No sé si eso realmente se limite a las personas que han perdido la razón. Murakami llegó a correr cerca de otros treinta maratones alrededor del mundo, en las próximas décadas, pero a ninguno lo recuerda tan duro y tan excrusciante como a ese primero, ni si quiera aquellos en los que tuvo que caminar porque los calambres lo obligaron. A través de sus experiencias, fue capaz de entender más cosas sobre correr maratones. Se trataba de elementos que en esa primera carrera ya eran evidentes, pero que no podía saberlo hasta poder contrastarlos. Por ejemplo, aprendió que los primeros treinta kilómetros siempre son los más sencillos y que durante esa distancia siempre piensa que podría superar sus marcas, pero es recién en los últimos kilómetros en donde una y otra vez se ve obligado a enfrentarse a otra realidad. En ese último tramo, siempre se cuestiona a sí mismo y se dice que debería dejar de correr. Cuando llega a la meta, su estado de ánimo cambia, y ya comienza a pensar en el próximo evento. Pero parte de lo que hace única a esa primera experiencia, es la cerveza que no se pudo tomar. Lo que al final no sucedió suele tener una fuerza especial en los recuerdos. Creo que no es algo exclusivo a la locura, sino que esas ausencias en verdad son capaces de delimitar de manera única nuestros recuerdos.

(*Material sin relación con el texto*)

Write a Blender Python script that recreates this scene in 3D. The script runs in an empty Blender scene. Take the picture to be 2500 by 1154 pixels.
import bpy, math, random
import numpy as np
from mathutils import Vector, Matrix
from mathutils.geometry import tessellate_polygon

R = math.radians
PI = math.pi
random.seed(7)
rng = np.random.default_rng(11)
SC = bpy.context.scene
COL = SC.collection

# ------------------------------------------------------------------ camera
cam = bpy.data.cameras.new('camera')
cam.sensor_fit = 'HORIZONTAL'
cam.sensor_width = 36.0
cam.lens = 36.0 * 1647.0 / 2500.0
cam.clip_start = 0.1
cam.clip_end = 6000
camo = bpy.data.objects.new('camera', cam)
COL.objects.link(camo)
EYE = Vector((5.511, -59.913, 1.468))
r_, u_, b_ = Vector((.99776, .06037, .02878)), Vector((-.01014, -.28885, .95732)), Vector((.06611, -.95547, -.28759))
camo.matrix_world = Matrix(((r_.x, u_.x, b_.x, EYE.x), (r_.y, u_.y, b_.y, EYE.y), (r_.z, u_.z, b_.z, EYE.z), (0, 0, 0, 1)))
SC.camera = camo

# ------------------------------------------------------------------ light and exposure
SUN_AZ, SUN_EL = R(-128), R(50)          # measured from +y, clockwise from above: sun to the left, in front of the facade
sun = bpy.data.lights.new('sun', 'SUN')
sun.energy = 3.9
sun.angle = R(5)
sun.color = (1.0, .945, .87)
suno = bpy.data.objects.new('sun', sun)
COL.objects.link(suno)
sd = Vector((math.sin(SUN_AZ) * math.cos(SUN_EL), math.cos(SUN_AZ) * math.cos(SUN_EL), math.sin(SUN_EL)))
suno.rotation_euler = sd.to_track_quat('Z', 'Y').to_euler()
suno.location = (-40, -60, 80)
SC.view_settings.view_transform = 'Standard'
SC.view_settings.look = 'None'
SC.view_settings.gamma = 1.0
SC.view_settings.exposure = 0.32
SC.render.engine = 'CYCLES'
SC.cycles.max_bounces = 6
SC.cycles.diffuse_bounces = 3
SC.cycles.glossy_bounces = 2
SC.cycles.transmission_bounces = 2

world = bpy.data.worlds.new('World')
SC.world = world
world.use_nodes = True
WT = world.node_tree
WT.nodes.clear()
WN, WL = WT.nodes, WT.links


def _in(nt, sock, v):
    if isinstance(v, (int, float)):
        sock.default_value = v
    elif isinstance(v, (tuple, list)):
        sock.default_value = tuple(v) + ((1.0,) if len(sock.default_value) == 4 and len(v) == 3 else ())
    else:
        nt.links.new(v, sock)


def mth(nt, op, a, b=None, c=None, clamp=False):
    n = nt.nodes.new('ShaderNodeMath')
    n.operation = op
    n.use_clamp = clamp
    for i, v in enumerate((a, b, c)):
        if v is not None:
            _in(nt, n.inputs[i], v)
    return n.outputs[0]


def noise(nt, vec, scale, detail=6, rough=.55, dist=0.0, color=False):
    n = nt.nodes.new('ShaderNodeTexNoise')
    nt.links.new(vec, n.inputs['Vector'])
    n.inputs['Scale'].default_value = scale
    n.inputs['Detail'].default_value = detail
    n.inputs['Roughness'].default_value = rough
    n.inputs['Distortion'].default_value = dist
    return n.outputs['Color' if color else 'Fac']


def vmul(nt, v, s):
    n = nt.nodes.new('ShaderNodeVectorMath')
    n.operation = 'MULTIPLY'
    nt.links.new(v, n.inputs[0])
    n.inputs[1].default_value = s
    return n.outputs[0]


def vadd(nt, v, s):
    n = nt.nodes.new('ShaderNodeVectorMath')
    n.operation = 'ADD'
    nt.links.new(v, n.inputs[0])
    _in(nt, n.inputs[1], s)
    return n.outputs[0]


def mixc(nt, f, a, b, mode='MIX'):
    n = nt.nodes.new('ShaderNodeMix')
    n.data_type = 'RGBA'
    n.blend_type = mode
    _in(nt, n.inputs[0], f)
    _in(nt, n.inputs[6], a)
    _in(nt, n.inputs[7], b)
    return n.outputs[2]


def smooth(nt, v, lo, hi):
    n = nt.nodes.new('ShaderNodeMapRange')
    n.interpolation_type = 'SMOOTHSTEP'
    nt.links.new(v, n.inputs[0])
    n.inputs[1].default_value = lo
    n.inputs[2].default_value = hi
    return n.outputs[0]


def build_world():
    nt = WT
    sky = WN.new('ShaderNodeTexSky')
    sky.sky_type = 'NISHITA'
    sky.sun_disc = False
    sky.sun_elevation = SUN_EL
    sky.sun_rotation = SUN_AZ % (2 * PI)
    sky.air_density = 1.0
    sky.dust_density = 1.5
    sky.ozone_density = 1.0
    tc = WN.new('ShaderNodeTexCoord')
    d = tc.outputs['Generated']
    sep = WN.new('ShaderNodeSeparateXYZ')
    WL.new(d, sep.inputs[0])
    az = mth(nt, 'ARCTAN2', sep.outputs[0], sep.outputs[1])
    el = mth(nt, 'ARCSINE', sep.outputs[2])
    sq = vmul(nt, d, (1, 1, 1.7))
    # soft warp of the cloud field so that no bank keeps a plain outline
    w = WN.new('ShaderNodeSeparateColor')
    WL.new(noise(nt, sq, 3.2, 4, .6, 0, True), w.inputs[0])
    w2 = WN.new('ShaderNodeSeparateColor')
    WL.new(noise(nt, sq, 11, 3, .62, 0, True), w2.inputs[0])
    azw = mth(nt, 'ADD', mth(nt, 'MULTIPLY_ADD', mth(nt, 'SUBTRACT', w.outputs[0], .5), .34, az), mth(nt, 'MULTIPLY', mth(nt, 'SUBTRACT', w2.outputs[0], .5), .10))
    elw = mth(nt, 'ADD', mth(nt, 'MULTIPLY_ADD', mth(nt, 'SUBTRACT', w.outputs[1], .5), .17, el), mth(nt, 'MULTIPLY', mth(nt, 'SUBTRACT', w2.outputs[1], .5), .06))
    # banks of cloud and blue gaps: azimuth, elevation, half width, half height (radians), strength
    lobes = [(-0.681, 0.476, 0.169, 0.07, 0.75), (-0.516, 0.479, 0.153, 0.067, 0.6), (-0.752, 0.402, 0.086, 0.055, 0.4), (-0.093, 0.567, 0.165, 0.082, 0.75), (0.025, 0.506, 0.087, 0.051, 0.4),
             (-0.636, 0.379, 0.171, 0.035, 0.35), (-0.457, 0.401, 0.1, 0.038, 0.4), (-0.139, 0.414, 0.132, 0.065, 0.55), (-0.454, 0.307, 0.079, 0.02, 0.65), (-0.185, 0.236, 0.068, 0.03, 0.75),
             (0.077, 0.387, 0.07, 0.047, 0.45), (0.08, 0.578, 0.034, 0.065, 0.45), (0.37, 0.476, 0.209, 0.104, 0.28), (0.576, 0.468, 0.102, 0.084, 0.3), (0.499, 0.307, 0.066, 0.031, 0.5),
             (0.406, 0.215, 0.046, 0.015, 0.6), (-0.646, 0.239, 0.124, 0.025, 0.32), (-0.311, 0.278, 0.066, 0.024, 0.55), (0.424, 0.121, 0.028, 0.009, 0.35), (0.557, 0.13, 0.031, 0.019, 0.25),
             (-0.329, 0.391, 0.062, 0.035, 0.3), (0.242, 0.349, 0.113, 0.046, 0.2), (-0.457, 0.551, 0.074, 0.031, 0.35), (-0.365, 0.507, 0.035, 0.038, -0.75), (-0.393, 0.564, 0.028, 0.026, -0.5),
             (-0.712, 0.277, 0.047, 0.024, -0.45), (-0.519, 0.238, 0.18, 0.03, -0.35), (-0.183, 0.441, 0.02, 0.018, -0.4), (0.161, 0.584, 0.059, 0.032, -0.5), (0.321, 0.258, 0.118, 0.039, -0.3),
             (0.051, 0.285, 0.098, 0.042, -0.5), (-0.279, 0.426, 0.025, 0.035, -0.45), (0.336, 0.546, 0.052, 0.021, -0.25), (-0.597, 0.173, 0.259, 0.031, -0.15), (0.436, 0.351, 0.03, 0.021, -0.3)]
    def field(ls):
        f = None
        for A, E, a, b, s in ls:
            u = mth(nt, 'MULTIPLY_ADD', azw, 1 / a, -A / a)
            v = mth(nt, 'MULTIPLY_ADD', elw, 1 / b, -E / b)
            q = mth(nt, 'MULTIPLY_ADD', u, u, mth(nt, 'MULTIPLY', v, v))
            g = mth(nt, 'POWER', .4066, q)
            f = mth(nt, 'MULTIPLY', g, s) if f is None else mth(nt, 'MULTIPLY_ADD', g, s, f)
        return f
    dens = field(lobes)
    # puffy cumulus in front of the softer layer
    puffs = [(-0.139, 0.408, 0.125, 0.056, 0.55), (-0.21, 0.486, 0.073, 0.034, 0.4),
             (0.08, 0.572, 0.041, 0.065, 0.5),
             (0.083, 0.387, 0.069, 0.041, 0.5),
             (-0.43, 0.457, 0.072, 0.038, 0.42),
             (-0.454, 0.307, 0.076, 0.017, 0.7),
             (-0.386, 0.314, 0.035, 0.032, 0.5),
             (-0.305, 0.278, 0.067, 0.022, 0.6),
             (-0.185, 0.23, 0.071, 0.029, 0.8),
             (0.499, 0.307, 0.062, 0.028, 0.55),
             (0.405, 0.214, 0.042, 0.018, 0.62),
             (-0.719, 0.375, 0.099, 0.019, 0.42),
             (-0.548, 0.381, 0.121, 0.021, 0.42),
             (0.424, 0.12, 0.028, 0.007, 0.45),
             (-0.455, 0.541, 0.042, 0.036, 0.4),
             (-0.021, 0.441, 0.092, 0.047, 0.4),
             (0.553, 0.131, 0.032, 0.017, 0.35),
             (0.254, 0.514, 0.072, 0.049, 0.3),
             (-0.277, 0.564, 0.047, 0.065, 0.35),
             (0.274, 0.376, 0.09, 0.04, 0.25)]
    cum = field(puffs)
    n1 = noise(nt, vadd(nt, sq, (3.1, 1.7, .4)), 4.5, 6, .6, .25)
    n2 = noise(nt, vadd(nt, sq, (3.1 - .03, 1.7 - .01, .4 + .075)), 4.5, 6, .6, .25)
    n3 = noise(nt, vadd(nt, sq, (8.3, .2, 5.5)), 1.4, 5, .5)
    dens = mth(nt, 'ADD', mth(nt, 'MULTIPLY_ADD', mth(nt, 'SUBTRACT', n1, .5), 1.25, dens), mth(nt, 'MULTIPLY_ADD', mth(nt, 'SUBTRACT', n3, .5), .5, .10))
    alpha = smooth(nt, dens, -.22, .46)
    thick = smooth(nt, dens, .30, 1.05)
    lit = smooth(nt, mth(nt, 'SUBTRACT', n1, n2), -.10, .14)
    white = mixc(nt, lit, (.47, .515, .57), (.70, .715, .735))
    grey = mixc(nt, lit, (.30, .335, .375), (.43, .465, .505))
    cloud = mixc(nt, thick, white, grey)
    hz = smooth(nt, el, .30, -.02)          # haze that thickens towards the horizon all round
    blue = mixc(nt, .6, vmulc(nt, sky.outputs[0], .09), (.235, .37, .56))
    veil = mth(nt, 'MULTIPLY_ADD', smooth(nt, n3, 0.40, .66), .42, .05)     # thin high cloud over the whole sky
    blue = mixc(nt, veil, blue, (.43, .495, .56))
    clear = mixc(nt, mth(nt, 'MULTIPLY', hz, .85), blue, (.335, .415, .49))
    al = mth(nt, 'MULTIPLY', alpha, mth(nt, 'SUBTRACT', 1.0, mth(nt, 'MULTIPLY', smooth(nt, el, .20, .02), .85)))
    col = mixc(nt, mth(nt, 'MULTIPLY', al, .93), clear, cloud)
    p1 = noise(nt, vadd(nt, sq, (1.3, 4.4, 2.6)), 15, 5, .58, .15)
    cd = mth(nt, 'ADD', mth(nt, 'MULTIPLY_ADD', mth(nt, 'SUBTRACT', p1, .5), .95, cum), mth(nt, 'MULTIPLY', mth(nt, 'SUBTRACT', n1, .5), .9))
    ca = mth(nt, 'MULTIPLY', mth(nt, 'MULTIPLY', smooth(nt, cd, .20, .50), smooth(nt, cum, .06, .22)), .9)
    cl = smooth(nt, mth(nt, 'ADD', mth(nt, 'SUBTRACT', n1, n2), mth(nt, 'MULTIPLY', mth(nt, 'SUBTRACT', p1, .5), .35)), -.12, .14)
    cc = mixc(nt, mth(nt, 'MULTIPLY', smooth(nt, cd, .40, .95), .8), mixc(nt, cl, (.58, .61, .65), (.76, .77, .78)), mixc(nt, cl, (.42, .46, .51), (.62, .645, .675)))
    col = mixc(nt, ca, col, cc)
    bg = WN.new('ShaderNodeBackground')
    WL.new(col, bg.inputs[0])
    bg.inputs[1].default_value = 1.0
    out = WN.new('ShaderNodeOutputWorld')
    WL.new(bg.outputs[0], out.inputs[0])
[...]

Por eso, me parece imposible pensar en ninguna otra forma de existencia que sea capaz de pensar en lo que no sucedió. Todavía más, quizás esto podría explicar la obsesión que tenemos en nuestro imaginario con las historias sobre viajes temporales en los que la realidad presente siempre está en peligro de perderse. Esa misma premisa se corresponde con la experiencia que tenemos de recordar. Al final, esas historias tratan de lo mucho que nuestros recuerdos pueden cambiar sin que suceda gran cosa, cuando simplemente los revisitamos.